Copy verbatim the material from its first line to the line that holds "D2R = math.radians", including that line.

begin

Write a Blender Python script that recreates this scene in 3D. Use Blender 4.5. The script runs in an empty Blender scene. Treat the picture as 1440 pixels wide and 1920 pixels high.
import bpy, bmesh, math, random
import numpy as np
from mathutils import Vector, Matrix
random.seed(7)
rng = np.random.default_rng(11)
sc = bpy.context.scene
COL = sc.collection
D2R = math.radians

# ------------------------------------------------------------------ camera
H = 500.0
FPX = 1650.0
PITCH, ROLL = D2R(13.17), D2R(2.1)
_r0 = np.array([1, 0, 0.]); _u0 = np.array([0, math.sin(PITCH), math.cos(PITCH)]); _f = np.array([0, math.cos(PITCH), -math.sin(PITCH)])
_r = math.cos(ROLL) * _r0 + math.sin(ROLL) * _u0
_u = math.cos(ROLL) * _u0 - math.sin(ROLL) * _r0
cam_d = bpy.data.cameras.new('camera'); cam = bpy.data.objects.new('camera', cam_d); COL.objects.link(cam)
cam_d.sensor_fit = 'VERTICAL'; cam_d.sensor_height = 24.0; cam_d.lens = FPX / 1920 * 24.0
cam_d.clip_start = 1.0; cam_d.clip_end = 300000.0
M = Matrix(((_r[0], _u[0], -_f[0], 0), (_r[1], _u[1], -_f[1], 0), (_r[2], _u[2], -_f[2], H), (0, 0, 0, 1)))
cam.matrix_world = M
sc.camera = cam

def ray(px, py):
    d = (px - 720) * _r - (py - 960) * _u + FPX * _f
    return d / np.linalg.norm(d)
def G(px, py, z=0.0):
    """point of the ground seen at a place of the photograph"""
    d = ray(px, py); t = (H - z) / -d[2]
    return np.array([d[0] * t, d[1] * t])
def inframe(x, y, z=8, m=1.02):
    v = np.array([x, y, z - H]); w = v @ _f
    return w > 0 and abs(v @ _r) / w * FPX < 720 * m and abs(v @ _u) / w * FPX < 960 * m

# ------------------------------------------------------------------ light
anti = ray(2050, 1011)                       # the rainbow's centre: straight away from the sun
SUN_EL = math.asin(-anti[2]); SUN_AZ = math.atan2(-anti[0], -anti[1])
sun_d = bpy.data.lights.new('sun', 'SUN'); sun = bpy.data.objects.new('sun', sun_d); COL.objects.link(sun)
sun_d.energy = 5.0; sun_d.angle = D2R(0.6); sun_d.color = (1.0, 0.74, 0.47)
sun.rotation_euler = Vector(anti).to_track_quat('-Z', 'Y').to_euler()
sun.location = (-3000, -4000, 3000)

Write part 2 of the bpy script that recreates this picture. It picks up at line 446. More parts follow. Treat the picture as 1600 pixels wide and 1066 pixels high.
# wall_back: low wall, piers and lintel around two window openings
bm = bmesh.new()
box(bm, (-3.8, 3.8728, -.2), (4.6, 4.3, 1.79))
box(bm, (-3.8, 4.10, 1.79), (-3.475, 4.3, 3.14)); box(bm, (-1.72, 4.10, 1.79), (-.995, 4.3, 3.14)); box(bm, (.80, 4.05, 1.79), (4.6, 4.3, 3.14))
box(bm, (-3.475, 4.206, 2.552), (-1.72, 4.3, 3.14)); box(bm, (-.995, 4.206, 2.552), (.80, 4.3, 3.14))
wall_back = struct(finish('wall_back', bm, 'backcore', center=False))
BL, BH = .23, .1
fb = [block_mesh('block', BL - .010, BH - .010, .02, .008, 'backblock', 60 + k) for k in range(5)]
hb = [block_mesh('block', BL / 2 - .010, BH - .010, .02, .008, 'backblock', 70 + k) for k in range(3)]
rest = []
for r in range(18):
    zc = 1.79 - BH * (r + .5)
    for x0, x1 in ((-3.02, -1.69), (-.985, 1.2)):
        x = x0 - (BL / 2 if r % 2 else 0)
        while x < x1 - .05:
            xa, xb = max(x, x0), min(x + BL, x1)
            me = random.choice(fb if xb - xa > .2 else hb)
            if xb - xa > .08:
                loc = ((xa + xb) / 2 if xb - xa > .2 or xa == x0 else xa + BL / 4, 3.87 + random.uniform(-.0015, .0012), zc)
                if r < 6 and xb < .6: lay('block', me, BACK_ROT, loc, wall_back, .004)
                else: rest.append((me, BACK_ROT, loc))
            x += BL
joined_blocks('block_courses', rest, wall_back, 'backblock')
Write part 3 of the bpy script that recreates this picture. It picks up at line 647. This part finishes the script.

end

The answer:
Write a Blender Python script that recreates this scene in 3D. Use Blender 4.5. The script runs in an empty Blender scene. Treat the picture as 1440 pixels wide and 1920 pixels high.
import bpy, bmesh, math, random
import numpy as np
from mathutils import Vector, Matrix
random.seed(7)
rng = np.random.default_rng(11)
sc = bpy.context.scene
COL = sc.collection
D2R = math.radians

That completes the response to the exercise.